_WRITTEN REQUEST_. Set down the data below without change, skipping the pictures it holds.
--- START INFORMATION SUPPLIED ---
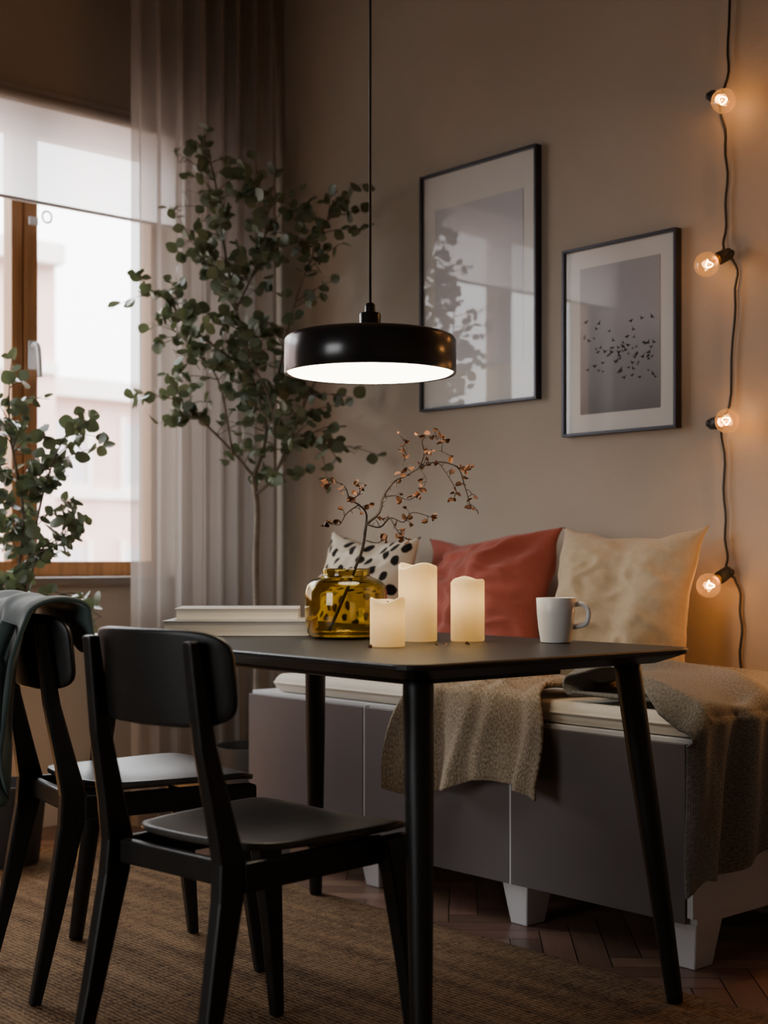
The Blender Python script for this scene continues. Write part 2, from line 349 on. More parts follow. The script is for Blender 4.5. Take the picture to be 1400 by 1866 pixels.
boxes('casing',[(0.001,.025,WY0-.07,WY0,WZ0-.02,WZ1+.07),(0.001,.025,WY1,WY1+.07,WZ0-.02,WZ1+.07),(0.001,.025,WY0,WY1,WZ1,WZ1+.07)],M['trim'],w,.003)
boxes('sill',[(-.08,.05,WY0-.09,WY1+.09,WZ0-.03,WZ0-.0005)],M['sill'],w,.004)
boxes('handle_plate',[(xw1+.016,xw1+.024,2.335,2.365,1.58,1.68)],M['chrome'],w,.003)
tube('handle',smoothpts([(xw1+.02,2.35,1.66),(xw1+.05,2.35,1.665),(xw1+.058,2.355,1.64),(xw1+.058,2.36,1.55)]),.009,M['chrome'],10,w)
boxes('latch',[(xw1+.016,xw1+.03,2.335,2.37,2.08,2.11)],M['chrome'],w,.004)
w2=empty('fill_window',(0,YF,0))  # unseen window added behind the camera as a daylight fill
boxes('frame',[(QX0,QX0+fw,-.15,-.08,QZ0,QZ1),(QX1-fw,QX1,-.15,-.08,QZ0,QZ1),(QX0+fw,QX1-fw,-.15,-.08,QZ0,QZ0+fw),(QX0+fw,QX1-fw,-.15,-.08,QZ1-fw,QZ1)],M['oak'],w2,.004)
obj('glass_pane',[(QX0+.03,-.12,QZ0+.03),(QX1-.03,-.12,QZ0+.03),(QX1-.03,-.12,QZ1-.03),(QX0+.03,-.12,QZ1-.03)],[(0,1,2,3)],M['glass'],parent=w2)
boxes('casing',[(QX0-.07,QX0,-.0,.025,QZ0-.02,QZ1+.07),(QX1,QX1+.07,.0,.025,QZ0-.02,QZ1+.07),(QX0,QX1,.0,.025,QZ1,QZ1+.07),(QX0-.07,QX1+.07,0,.06,QZ0-.05,QZ0-.02)],M['trim'],w2,.003)
rb=empty('roller_blind',(XL,0,0))
grid('blind_fabric',30,8,lambda u,v:(.045+.002*math.sin(u*9),WY0-.02+u*(WY1-WY0+.03),2.14+v*(.33)),M['blind'],rb)
boxes('bottom_bar',[(.037,.053,WY0-.02,WY1+.01,2.128,2.14)],M['chrome'],rb,.004)
tube('roller',[(.05,WY0-.03,2.478),(.05,WY1+.03,2.478)],.02,M['trim'],16,rb)
tube('pull_ring',[(.045+0,2.35+.018*math.cos(a*.5236),2.09+.02*math.sin(a*.5236)) for a in range(13)],.004,M['chrome'],6,rb)
# curtain
def cur(u,v):
    y=2.56+.60*u
    amp=.012+.05*min(1,u*2.0)
    ph=u*2*math.pi*7.5+ .5*math.sin(u*9)
    z=.012+v*3.06
    a=amp*(1+.25*nz(u*5,v*1.5))
    x=-4.16+a*math.sin(ph+.35*nz(u*3,v*2,3))+.012*nz(u*14,v*1.2)
    y+=.012*math.cos(ph*2)*min(1,u*2)+.01*(1-v)*nz(u*4,v*2)
    return (x,min(y,3.18),z)
grid('curtain',260,30,cur,M['curtain'])
cr=empty('curtain_rail',(-4.16,0,ZC))
boxes('rail',[(-.015,.015,.5,3.19,-.022,-.0005)],M['cable'],cr)
# outside buildings
bd=empty('brick_building',(-16,0,0))
def facade(n,y0,y1,ztop,x):
    boxes(n+'_wall',[(x-3,x,y0,y1,-14,ztop)],M['brick'],bd)
    boxes(n+'_cornice',[(x-3,x+.25,y0-.05,y1,ztop,ztop+.25),(x,x+.08,y0,y1,ztop-1.35,ztop-1.22)],M['bstone'],bd)
    wn=[];st=[]
    y=y0+.4
    while y<y1-.8:
        z=ztop-1.15
        while z>-8:
            wn.append((x+.001,x+.03,y,y+.55,z-.0,z+.85)); st+= [(x+.001,x+.07,y-.08,y+.63,z-.1,z),(x+.001,x+.07,y-.08,y,z,z+.95),(x+.001,x+.07,y+.55,y+.63,z,z+.95),(x+.03,x+.05,y+.26,y+.30,z,z+.85)]
            z-=1.7
        y+=1.15
    boxes(n+'_windows',wn,M['bwin'],bd); boxes(n+'_surrounds',st,M['bstone'],bd)
facade('tall',-6,8.75,4.6,0); facade('low',8.8,18,3.1,-1)
# ------------------------------------------------------------ dining table
T=empty('dining_table',(-2.387,2.04,0),math.radians(-2))
hx,hy=.65,.39
stack('table_top',[(rrect(hx-.05,hy-.05,.035),.709),(rrect(hx-.004,hy-.004,.05),.728),(rrect(hx,hy,.05),.731),(rrect(hx,hy,.05),.737),(rrect(hx-.003,hy-.003,.048),.74)],M['blacktable'],T)
boxes('apron',[(-.44,.44,-.205,-.18,.682,.709),(-.44,.44,.18,.205,.682,.709),(-.44,-.415,-.18,.18,.682,.709),(.415,.44,-.18,.18,.682,.709)],M['black'],T,.003)
for i,(sx,sy) in enumerate(((1,1),(1,-1),(-1,1),(-1,-1))):
    ex=.03 if i==1 else 0
    p0=Vector((sx*.535+ex,sy*.30,.711)); p1=Vector((sx*.613+ex,sy*.36,RZ+.003))
    tube('leg_%d'%(i+1),[p0.lerp(p1,t) for t in (0,.03,.3,.7,.98,1)],[.027,.028,.026,.0215,.0175,.0165],M['black'],20,T)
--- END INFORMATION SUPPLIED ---
_OUTPUT OF THE EXERCISE_.
The Blender Python script for this scene continues. Write part 2, from line 349 on. More parts follow. The script is for Blender 4.5. Take the picture to be 1400 by 1866 pixels.
boxes('casing',[(0.001,.025,WY0-.07,WY0,WZ0-.02,WZ1+.07),(0.001,.025,WY1,WY1+.07,WZ0-.02,WZ1+.07),(0.001,.025,WY0,WY1,WZ1,WZ1+.07)],M['trim'],w,.003)
boxes('sill',[(-.08,.05,WY0-.09,WY1+.09,WZ0-.03,WZ0-.0005)],M['sill'],w,.004)
boxes('handle_plate',[(xw1+.016,xw1+.024,2.335,2.365,1.58,1.68)],M['chrome'],w,.003)
tube('handle',smoothpts([(xw1+.02,2.35,1.66),(xw1+.05,2.35,1.665),(xw1+.058,2.355,1.64),(xw1+.058,2.36,1.55)]),.009,M['chrome'],10,w)
boxes('latch',[(xw1+.016,xw1+.03,2.335,2.37,2.08,2.11)],M['chrome'],w,.004)
w2=empty('fill_window',(0,YF,0))  # unseen window added behind the camera as a daylight fill
boxes('frame',[(QX0,QX0+fw,-.15,-.08,QZ0,QZ1),(QX1-fw,QX1,-.15,-.08,QZ0,QZ1),(QX0+fw,QX1-fw,-.15,-.08,QZ0,QZ0+fw),(QX0+fw,QX1-fw,-.15,-.08,QZ1-fw,QZ1)],M['oak'],w2,.004)
obj('glass_pane',[(QX0+.03,-.12,QZ0+.03),(QX1-.03,-.12,QZ0+.03),(QX1-.03,-.12,QZ1-.03),(QX0+.03,-.12,QZ1-.03)],[(0,1,2,3)],M['glass'],parent=w2)
boxes('casing',[(QX0-.07,QX0,-.0,.025,QZ0-.02,QZ1+.07),(QX1,QX1+.07,.0,.025,QZ0-.02,QZ1+.07),(QX0,QX1,.0,.025,QZ1,QZ1+.07),(QX0-.07,QX1+.07,0,.06,QZ0-.05,QZ0-.02)],M['trim'],w2,.003)
rb=empty('roller_blind',(XL,0,0))
grid('blind_fabric',30,8,lambda u,v:(.045+.002*math.sin(u*9),WY0-.02+u*(WY1-WY0+.03),2.14+v*(.33)),M['blind'],rb)
boxes('bottom_bar',[(.037,.053,WY0-.02,WY1+.01,2.128,2.14)],M['chrome'],rb,.004)
tube('roller',[(.05,WY0-.03,2.478),(.05,WY1+.03,2.478)],.02,M['trim'],16,rb)
tube('pull_ring',[(.045+0,2.35+.018*math.cos(a*.5236),2.09+.02*math.sin(a*.5236)) for a in range(13)],.004,M['chrome'],6,rb)
# curtain
def cur(u,v):
    y=2.56+.60*u
    amp=.012+.05*min(1,u*2.0)
    ph=u*2*math.pi*7.5+ .5*math.sin(u*9)
    z=.012+v*3.06
    a=amp*(1+.25*nz(u*5,v*1.5))
    x=-4.16+a*math.sin(ph+.35*nz(u*3,v*2,3))+.012*nz(u*14,v*1.2)
    y+=.012*math.cos(ph*2)*min(1,u*2)+.01*(1-v)*nz(u*4,v*2)
    return (x,min(y,3.18),z)
grid('curtain',260,30,cur,M['curtain'])
cr=empty('curtain_rail',(-4.16,0,ZC))
boxes('rail',[(-.015,.015,.5,3.19,-.022,-.0005)],M['cable'],cr)
# outside buildings
bd=empty('brick_building',(-16,0,0))
def facade(n,y0,y1,ztop,x):
    boxes(n+'_wall',[(x-3,x,y0,y1,-14,ztop)],M['brick'],bd)
    boxes(n+'_cornice',[(x-3,x+.25,y0-.05,y1,ztop,ztop+.25),(x,x+.08,y0,y1,ztop-1.35,ztop-1.22)],M['bstone'],bd)
    wn=[];st=[]
    y=y0+.4
    while y<y1-.8:
        z=ztop-1.15
        while z>-8:
            wn.append((x+.001,x+.03,y,y+.55,z-.0,z+.85)); st+= [(x+.001,x+.07,y-.08,y+.63,z-.1,z),(x+.001,x+.07,y-.08,y,z,z+.95),(x+.001,x+.07,y+.55,y+.63,z,z+.95),(x+.03,x+.05,y+.26,y+.30,z,z+.85)]
            z-=1.7
        y+=1.15
    boxes(n+'_windows',wn,M['bwin'],bd); boxes(n+'_surrounds',st,M['bstone'],bd)
facade('tall',-6,8.75,4.6,0); facade('low',8.8,18,3.1,-1)
# ------------------------------------------------------------ dining table
T=empty('dining_table',(-2.387,2.04,0),math.radians(-2))
hx,hy=.65,.39
stack('table_top',[(rrect(hx-.05,hy-.05,.035),.709),(rrect(hx-.004,hy-.004,.05),.728),(rrect(hx,hy,.05),.731),(rrect(hx,hy,.05),.737),(rrect(hx-.003,hy-.003,.048),.74)],M['blacktable'],T)
boxes('apron',[(-.44,.44,-.205,-.18,.682,.709),(-.44,.44,.18,.205,.682,.709),(-.44,-.415,-.18,.18,.682,.709),(.415,.44,-.18,.18,.682,.709)],M['black'],T,.003)
for i,(sx,sy) in enumerate(((1,1),(1,-1),(-1,1),(-1,-1))):
    ex=.03 if i==1 else 0
    p0=Vector((sx*.535+ex,sy*.30,.711)); p1=Vector((sx*.613+ex,sy*.36,RZ+.003))
    tube('leg_%d'%(i+1),[p0.lerp(p1,t) for t in (0,.03,.3,.7,.98,1)],[.027,.028,.026,.0215,.0175,.0165],M['black'],20,T)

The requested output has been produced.